# Task requirements:
Repeat the material exactly, every line of it.

--- --- ---

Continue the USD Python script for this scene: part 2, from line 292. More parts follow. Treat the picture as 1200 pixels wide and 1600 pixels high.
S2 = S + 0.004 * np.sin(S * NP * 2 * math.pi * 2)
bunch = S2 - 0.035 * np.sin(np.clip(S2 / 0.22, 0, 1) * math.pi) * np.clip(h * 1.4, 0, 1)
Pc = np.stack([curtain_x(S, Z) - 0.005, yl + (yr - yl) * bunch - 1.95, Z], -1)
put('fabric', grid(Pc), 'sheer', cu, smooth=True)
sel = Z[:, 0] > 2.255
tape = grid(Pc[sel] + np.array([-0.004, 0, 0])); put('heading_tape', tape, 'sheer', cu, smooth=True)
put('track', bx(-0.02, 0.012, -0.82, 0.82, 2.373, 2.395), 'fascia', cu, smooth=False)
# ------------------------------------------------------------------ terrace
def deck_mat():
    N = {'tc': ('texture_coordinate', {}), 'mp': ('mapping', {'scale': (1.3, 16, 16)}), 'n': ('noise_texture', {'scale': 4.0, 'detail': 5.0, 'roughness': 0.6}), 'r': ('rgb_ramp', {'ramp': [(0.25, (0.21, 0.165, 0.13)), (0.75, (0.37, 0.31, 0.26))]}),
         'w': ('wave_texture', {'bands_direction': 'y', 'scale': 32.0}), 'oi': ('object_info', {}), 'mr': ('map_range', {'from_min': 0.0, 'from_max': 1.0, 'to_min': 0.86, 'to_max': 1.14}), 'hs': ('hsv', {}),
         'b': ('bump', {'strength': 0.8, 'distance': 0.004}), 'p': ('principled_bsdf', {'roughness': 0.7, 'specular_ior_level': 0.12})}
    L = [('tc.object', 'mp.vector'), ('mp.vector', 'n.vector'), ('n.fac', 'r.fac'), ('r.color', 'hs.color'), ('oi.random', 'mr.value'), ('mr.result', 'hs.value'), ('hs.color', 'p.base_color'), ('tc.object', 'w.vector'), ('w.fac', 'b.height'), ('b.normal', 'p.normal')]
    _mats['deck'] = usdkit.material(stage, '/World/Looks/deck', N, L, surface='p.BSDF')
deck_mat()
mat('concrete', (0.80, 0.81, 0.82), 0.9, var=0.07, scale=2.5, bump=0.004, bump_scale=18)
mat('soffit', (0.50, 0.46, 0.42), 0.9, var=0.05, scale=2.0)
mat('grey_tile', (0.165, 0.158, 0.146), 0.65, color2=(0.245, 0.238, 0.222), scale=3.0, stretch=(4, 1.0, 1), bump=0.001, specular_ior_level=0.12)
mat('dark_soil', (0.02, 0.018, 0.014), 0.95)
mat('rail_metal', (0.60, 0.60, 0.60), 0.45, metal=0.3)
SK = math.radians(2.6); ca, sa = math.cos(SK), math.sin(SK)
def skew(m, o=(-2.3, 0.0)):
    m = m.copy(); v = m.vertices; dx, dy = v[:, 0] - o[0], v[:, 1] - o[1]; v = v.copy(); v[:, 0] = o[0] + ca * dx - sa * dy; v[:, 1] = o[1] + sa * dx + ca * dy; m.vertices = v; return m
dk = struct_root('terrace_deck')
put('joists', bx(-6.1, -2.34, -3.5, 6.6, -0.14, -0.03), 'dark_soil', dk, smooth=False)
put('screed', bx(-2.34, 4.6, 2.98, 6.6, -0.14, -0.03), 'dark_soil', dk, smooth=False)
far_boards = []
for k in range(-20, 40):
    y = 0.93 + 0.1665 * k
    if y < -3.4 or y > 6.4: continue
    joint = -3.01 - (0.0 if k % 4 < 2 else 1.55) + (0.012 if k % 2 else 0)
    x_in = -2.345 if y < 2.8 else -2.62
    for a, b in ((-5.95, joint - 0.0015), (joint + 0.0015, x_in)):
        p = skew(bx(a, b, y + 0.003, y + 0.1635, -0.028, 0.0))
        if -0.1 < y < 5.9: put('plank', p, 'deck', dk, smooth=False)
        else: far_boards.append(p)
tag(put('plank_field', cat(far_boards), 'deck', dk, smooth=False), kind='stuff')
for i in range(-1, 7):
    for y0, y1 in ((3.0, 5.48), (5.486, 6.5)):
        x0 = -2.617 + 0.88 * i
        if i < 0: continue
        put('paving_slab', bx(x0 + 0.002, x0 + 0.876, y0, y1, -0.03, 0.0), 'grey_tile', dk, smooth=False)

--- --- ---

# Result of this task:
Continue the USD Python script for this scene: part 2, from line 292. More parts follow. Treat the picture as 1200 pixels wide and 1600 pixels high.
S2 = S + 0.004 * np.sin(S * NP * 2 * math.pi * 2)
bunch = S2 - 0.035 * np.sin(np.clip(S2 / 0.22, 0, 1) * math.pi) * np.clip(h * 1.4, 0, 1)
Pc = np.stack([curtain_x(S, Z) - 0.005, yl + (yr - yl) * bunch - 1.95, Z], -1)
put('fabric', grid(Pc), 'sheer', cu, smooth=True)
sel = Z[:, 0] > 2.255
tape = grid(Pc[sel] + np.array([-0.004, 0, 0])); put('heading_tape', tape, 'sheer', cu, smooth=True)
put('track', bx(-0.02, 0.012, -0.82, 0.82, 2.373, 2.395), 'fascia', cu, smooth=False)
# ------------------------------------------------------------------ terrace
def deck_mat():
    N = {'tc': ('texture_coordinate', {}), 'mp': ('mapping', {'scale': (1.3, 16, 16)}), 'n': ('noise_texture', {'scale': 4.0, 'detail': 5.0, 'roughness': 0.6}), 'r': ('rgb_ramp', {'ramp': [(0.25, (0.21, 0.165, 0.13)), (0.75, (0.37, 0.31, 0.26))]}),
         'w': ('wave_texture', {'bands_direction': 'y', 'scale': 32.0}), 'oi': ('object_info', {}), 'mr': ('map_range', {'from_min': 0.0, 'from_max': 1.0, 'to_min': 0.86, 'to_max': 1.14}), 'hs': ('hsv', {}),
         'b': ('bump', {'strength': 0.8, 'distance': 0.004}), 'p': ('principled_bsdf', {'roughness': 0.7, 'specular_ior_level': 0.12})}
    L = [('tc.object', 'mp.vector'), ('mp.vector', 'n.vector'), ('n.fac', 'r.fac'), ('r.color', 'hs.color'), ('oi.random', 'mr.value'), ('mr.result', 'hs.value'), ('hs.color', 'p.base_color'), ('tc.object', 'w.vector'), ('w.fac', 'b.height'), ('b.normal', 'p.normal')]
    _mats['deck'] = usdkit.material(stage, '/World/Looks/deck', N, L, surface='p.BSDF')
deck_mat()
mat('concrete', (0.80, 0.81, 0.82), 0.9, var=0.07, scale=2.5, bump=0.004, bump_scale=18)
mat('soffit', (0.50, 0.46, 0.42), 0.9, var=0.05, scale=2.0)
mat('grey_tile', (0.165, 0.158, 0.146), 0.65, color2=(0.245, 0.238, 0.222), scale=3.0, stretch=(4, 1.0, 1), bump=0.001, specular_ior_level=0.12)
mat('dark_soil', (0.02, 0.018, 0.014), 0.95)
mat('rail_metal', (0.60, 0.60, 0.60), 0.45, metal=0.3)
SK = math.radians(2.6); ca, sa = math.cos(SK), math.sin(SK)
def skew(m, o=(-2.3, 0.0)):
    m = m.copy(); v = m.vertices; dx, dy = v[:, 0] - o[0], v[:, 1] - o[1]; v = v.copy(); v[:, 0] = o[0] + ca * dx - sa * dy; v[:, 1] = o[1] + sa * dx + ca * dy; m.vertices = v; return m
dk = struct_root('terrace_deck')
put('joists', bx(-6.1, -2.34, -3.5, 6.6, -0.14, -0.03), 'dark_soil', dk, smooth=False)
put('screed', bx(-2.34, 4.6, 2.98, 6.6, -0.14, -0.03), 'dark_soil', dk, smooth=False)
far_boards = []
for k in range(-20, 40):
    y = 0.93 + 0.1665 * k
    if y < -3.4 or y > 6.4: continue
    joint = -3.01 - (0.0 if k % 4 < 2 else 1.55) + (0.012 if k % 2 else 0)
    x_in = -2.345 if y < 2.8 else -2.62
    for a, b in ((-5.95, joint - 0.0015), (joint + 0.0015, x_in)):
        p = skew(bx(a, b, y + 0.003, y + 0.1635, -0.028, 0.0))
        if -0.1 < y < 5.9: put('plank', p, 'deck', dk, smooth=False)
        else: far_boards.append(p)
tag(put('plank_field', cat(far_boards), 'deck', dk, smooth=False), kind='stuff')
for i in range(-1, 7):
    for y0, y1 in ((3.0, 5.48), (5.486, 6.5)):
        x0 = -2.617 + 0.88 * i
        if i < 0: continue
        put('paving_slab', bx(x0 + 0.002, x0 + 0.876, y0, y1, -0.03, 0.0), 'grey_tile', dk, smooth=False)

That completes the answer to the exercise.